Aujourd'hui, l'héritage d'Ithell Colquhoun est redécouvert, notamment grâce aux recherches d'Amy Hale, biographe de l'artiste, et à l'acquisition de ses archives par la Tate Gallery en 2019. Ses œuvres des années 1940, comme Gorgon (1960), explorent la sexualité et le genre à travers le mythe, utilisant des techniques telles que la décalcomanie pour créer des compositions évoquant des espaces souterrains et intra-utérins, fusionnant anatomie féminine et nature dans un univers empreint d'ésotérisme.

"Alcove I" d'Ithell Colquhoun, 1946. (PAUL DUBOIS)

Chez les surréalistes, les femmes occupent une position ambivalente. On leur promet la libération des normes, mais dans les faits, elles restent souvent prisonnières d'un univers façonné par des désirs masculins. Vénérées et craintes, elles sont réduites à des archétypes : femmes-enfants, muses, sorcières, objets érotiques. Dans une lettre à The Oxford Journal en 1981, Ithell Colquhoun note que, malgré leur discours sur la liberté, "la plupart des disciples de Breton n'en étaient pas moins machistes", et que les femmes étaient souvent "autorisées, mais non nécessaires". Par conséquent, leurs contributions artistiques ont été marginalisées, voire invisibilisées.

À la fin de sa vie, l'œuvre de Colquhoun témoigne de son intérêt croissant pour les traditions ésotériques, fusionnant des éléments mystiques et occultes avec des thèmes liés au pouvoir féminin et à l'exploration spirituelle. C'est le cas des trois tableaux exposés au Centre Pompidou dans la salle sur le mythe de Mélusine. L'héritage de cette artiste singulière est ainsi redécouvert, et elle est désormais reconnue comme une figure majeure du surréalisme, avec une exposition prévue à la Tate Modern de Londres en 2025.

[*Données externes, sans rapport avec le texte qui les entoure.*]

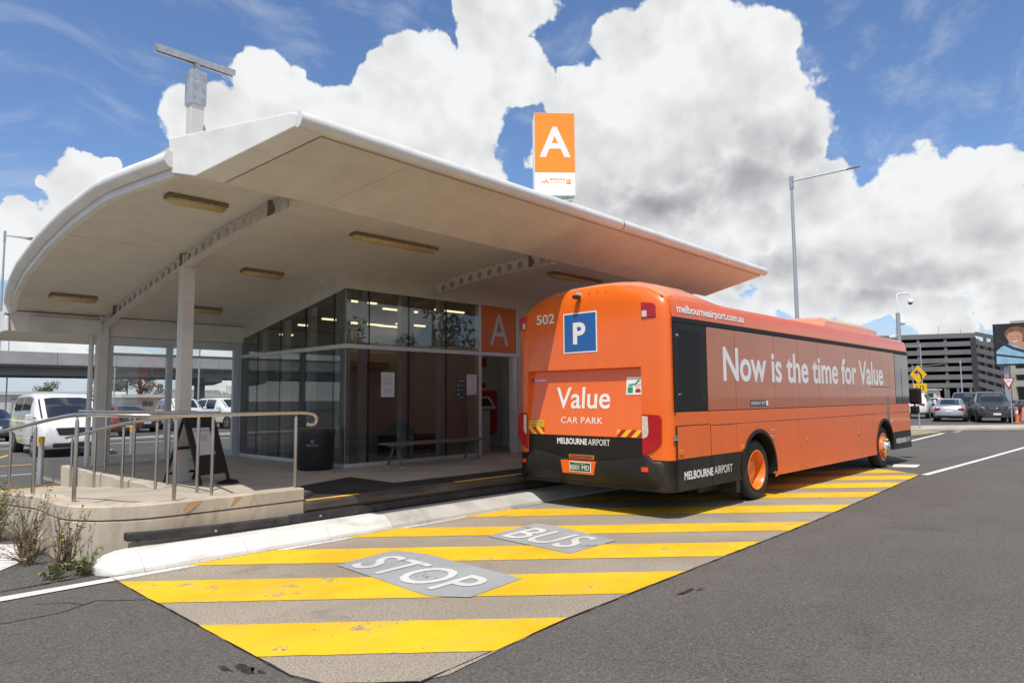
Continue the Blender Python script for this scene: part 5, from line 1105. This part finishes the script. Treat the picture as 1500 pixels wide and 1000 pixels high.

Remedios Varo (1908 - 1963)

Imaginez être une femme, républicaine et surréaliste dans l'Espagne de la fin des années 1930. Remedios Varo, née María de los Remedios Alicia Rodriga Varo y Uranga, en 1908, a été encouragée par une famille libérale. Son passage dans une école catholique a profondément influencé son parcours et son art. Artiste engagée en 1936, Remedios Varo participe à l'exposition Logicofobista à la Galeria Catalonia de Barcelone, où elle fait la connaissance du poète surréaliste français Benjamin Péret, qui s'est rendu en Espagne pour soutenir les anarchistes de la colonne Durruti sur le front de Teruel.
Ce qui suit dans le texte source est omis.